## Exercise objective:
Return the material below in full and exactly.
# start of Information provided
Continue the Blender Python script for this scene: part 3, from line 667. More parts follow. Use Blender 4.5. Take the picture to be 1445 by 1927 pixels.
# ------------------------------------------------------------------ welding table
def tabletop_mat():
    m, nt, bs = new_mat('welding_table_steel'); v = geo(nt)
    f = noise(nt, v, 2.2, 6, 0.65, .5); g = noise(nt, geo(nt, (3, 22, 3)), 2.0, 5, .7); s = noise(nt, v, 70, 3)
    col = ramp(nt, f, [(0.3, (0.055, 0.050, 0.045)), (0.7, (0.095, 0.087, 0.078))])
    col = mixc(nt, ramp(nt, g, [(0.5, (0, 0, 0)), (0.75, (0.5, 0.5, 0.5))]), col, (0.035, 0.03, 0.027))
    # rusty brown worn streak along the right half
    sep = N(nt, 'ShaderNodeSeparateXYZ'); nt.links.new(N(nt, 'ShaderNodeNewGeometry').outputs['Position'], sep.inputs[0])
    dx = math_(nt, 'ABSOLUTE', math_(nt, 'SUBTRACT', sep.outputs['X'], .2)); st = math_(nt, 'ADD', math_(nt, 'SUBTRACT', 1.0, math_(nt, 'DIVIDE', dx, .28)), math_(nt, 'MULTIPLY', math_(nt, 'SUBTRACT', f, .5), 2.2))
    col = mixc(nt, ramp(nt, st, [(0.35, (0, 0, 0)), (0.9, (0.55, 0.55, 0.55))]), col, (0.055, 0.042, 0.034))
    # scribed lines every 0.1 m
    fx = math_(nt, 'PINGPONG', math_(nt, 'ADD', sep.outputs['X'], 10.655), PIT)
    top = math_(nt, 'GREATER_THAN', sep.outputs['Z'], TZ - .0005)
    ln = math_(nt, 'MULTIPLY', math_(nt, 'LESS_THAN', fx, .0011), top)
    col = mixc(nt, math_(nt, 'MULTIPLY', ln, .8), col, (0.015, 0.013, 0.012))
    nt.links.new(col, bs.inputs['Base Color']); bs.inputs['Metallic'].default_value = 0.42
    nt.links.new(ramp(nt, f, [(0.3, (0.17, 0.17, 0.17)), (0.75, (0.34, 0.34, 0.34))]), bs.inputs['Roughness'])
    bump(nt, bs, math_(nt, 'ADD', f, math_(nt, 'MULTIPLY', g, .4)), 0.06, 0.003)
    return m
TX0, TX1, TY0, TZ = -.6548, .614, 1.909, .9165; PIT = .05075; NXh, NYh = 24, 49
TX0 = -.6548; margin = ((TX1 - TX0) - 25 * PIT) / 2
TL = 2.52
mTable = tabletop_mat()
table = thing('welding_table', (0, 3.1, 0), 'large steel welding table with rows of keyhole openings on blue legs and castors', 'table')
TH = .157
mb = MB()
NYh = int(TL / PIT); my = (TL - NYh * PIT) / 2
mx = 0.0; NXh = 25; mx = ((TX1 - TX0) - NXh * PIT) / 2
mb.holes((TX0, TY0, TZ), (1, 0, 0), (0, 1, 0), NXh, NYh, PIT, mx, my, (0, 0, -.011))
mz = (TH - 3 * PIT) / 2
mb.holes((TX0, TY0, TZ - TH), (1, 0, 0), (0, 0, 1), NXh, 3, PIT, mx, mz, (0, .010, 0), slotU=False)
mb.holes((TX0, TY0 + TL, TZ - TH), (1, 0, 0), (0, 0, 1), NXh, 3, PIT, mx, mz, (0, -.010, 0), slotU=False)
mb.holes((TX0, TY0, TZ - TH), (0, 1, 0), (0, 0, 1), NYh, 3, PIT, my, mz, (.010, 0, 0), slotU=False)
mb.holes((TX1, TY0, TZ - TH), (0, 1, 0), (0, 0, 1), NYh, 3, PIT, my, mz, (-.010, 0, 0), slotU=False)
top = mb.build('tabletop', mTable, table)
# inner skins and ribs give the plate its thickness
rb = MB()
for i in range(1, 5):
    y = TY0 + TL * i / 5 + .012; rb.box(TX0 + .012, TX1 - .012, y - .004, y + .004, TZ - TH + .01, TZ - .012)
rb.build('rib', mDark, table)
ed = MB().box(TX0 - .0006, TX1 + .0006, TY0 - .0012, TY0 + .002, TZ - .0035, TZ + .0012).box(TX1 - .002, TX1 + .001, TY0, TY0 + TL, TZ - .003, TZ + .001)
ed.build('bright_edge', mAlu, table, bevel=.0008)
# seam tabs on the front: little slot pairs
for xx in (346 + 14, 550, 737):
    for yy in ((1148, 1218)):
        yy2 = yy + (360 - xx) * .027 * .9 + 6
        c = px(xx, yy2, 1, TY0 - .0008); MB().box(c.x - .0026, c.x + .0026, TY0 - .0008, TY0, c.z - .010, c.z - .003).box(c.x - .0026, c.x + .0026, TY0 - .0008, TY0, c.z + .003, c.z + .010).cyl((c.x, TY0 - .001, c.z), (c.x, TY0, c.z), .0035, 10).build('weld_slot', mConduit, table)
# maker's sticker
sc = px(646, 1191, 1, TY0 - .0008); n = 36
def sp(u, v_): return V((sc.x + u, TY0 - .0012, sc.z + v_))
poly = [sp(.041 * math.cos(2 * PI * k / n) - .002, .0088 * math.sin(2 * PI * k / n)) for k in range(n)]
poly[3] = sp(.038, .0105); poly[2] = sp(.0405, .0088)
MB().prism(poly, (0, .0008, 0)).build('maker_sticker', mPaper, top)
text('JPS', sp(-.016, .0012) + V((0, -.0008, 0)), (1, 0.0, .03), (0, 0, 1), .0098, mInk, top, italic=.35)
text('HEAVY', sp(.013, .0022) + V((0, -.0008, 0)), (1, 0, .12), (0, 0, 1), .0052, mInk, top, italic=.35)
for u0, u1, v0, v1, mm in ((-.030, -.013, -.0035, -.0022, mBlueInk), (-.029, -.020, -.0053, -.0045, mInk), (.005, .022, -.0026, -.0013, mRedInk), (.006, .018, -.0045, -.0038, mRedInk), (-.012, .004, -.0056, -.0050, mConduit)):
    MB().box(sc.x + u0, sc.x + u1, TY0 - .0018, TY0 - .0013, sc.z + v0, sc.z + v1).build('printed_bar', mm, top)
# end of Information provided
## Solution for this problem:
Continue the Blender Python script for this scene: part 3, from line 667. More parts follow. Use Blender 4.5. Take the picture to be 1445 by 1927 pixels.
# ------------------------------------------------------------------ welding table
def tabletop_mat():
    m, nt, bs = new_mat('welding_table_steel'); v = geo(nt)
    f = noise(nt, v, 2.2, 6, 0.65, .5); g = noise(nt, geo(nt, (3, 22, 3)), 2.0, 5, .7); s = noise(nt, v, 70, 3)
    col = ramp(nt, f, [(0.3, (0.055, 0.050, 0.045)), (0.7, (0.095, 0.087, 0.078))])
    col = mixc(nt, ramp(nt, g, [(0.5, (0, 0, 0)), (0.75, (0.5, 0.5, 0.5))]), col, (0.035, 0.03, 0.027))
    # rusty brown worn streak along the right half
    sep = N(nt, 'ShaderNodeSeparateXYZ'); nt.links.new(N(nt, 'ShaderNodeNewGeometry').outputs['Position'], sep.inputs[0])
    dx = math_(nt, 'ABSOLUTE', math_(nt, 'SUBTRACT', sep.outputs['X'], .2)); st = math_(nt, 'ADD', math_(nt, 'SUBTRACT', 1.0, math_(nt, 'DIVIDE', dx, .28)), math_(nt, 'MULTIPLY', math_(nt, 'SUBTRACT', f, .5), 2.2))
    col = mixc(nt, ramp(nt, st, [(0.35, (0, 0, 0)), (0.9, (0.55, 0.55, 0.55))]), col, (0.055, 0.042, 0.034))
    # scribed lines every 0.1 m
    fx = math_(nt, 'PINGPONG', math_(nt, 'ADD', sep.outputs['X'], 10.655), PIT)
    top = math_(nt, 'GREATER_THAN', sep.outputs['Z'], TZ - .0005)
    ln = math_(nt, 'MULTIPLY', math_(nt, 'LESS_THAN', fx, .0011), top)
    col = mixc(nt, math_(nt, 'MULTIPLY', ln, .8), col, (0.015, 0.013, 0.012))
    nt.links.new(col, bs.inputs['Base Color']); bs.inputs['Metallic'].default_value = 0.42
    nt.links.new(ramp(nt, f, [(0.3, (0.17, 0.17, 0.17)), (0.75, (0.34, 0.34, 0.34))]), bs.inputs['Roughness'])
    bump(nt, bs, math_(nt, 'ADD', f, math_(nt, 'MULTIPLY', g, .4)), 0.06, 0.003)
    return m
TX0, TX1, TY0, TZ = -.6548, .614, 1.909, .9165; PIT = .05075; NXh, NYh = 24, 49
TX0 = -.6548; margin = ((TX1 - TX0) - 25 * PIT) / 2
TL = 2.52
mTable = tabletop_mat()
table = thing('welding_table', (0, 3.1, 0), 'large steel welding table with rows of keyhole openings on blue legs and castors', 'table')
TH = .157
mb = MB()
NYh = int(TL / PIT); my = (TL - NYh * PIT) / 2
mx = 0.0; NXh = 25; mx = ((TX1 - TX0) - NXh * PIT) / 2
mb.holes((TX0, TY0, TZ), (1, 0, 0), (0, 1, 0), NXh, NYh, PIT, mx, my, (0, 0, -.011))
mz = (TH - 3 * PIT) / 2
mb.holes((TX0, TY0, TZ - TH), (1, 0, 0), (0, 0, 1), NXh, 3, PIT, mx, mz, (0, .010, 0), slotU=False)
mb.holes((TX0, TY0 + TL, TZ - TH), (1, 0, 0), (0, 0, 1), NXh, 3, PIT, mx, mz, (0, -.010, 0), slotU=False)
mb.holes((TX0, TY0, TZ - TH), (0, 1, 0), (0, 0, 1), NYh, 3, PIT, my, mz, (.010, 0, 0), slotU=False)
mb.holes((TX1, TY0, TZ - TH), (0, 1, 0), (0, 0, 1), NYh, 3, PIT, my, mz, (-.010, 0, 0), slotU=False)
top = mb.build('tabletop', mTable, table)
# inner skins and ribs give the plate its thickness
rb = MB()
for i in range(1, 5):
    y = TY0 + TL * i / 5 + .012; rb.box(TX0 + .012, TX1 - .012, y - .004, y + .004, TZ - TH + .01, TZ - .012)
rb.build('rib', mDark, table)
ed = MB().box(TX0 - .0006, TX1 + .0006, TY0 - .0012, TY0 + .002, TZ - .0035, TZ + .0012).box(TX1 - .002, TX1 + .001, TY0, TY0 + TL, TZ - .003, TZ + .001)
ed.build('bright_edge', mAlu, table, bevel=.0008)
# seam tabs on the front: little slot pairs
for xx in (346 + 14, 550, 737):
    for yy in ((1148, 1218)):
        yy2 = yy + (360 - xx) * .027 * .9 + 6
        c = px(xx, yy2, 1, TY0 - .0008); MB().box(c.x - .0026, c.x + .0026, TY0 - .0008, TY0, c.z - .010, c.z - .003).box(c.x - .0026, c.x + .0026, TY0 - .0008, TY0, c.z + .003, c.z + .010).cyl((c.x, TY0 - .001, c.z), (c.x, TY0, c.z), .0035, 10).build('weld_slot', mConduit, table)
# maker's sticker
sc = px(646, 1191, 1, TY0 - .0008); n = 36
def sp(u, v_): return V((sc.x + u, TY0 - .0012, sc.z + v_))
poly = [sp(.041 * math.cos(2 * PI * k / n) - .002, .0088 * math.sin(2 * PI * k / n)) for k in range(n)]
poly[3] = sp(.038, .0105); poly[2] = sp(.0405, .0088)
MB().prism(poly, (0, .0008, 0)).build('maker_sticker', mPaper, top)
text('JPS', sp(-.016, .0012) + V((0, -.0008, 0)), (1, 0.0, .03), (0, 0, 1), .0098, mInk, top, italic=.35)
text('HEAVY', sp(.013, .0022) + V((0, -.0008, 0)), (1, 0, .12), (0, 0, 1), .0052, mInk, top, italic=.35)
for u0, u1, v0, v1, mm in ((-.030, -.013, -.0035, -.0022, mBlueInk), (-.029, -.020, -.0053, -.0045, mInk), (.005, .022, -.0026, -.0013, mRedInk), (.006, .018, -.0045, -.0038, mRedInk), (-.012, .004, -.0056, -.0050, mConduit)):
    MB().box(sc.x + u0, sc.x + u1, TY0 - .0018, TY0 - .0013, sc.z + v0, sc.z + v1).build('printed_bar', mm, top)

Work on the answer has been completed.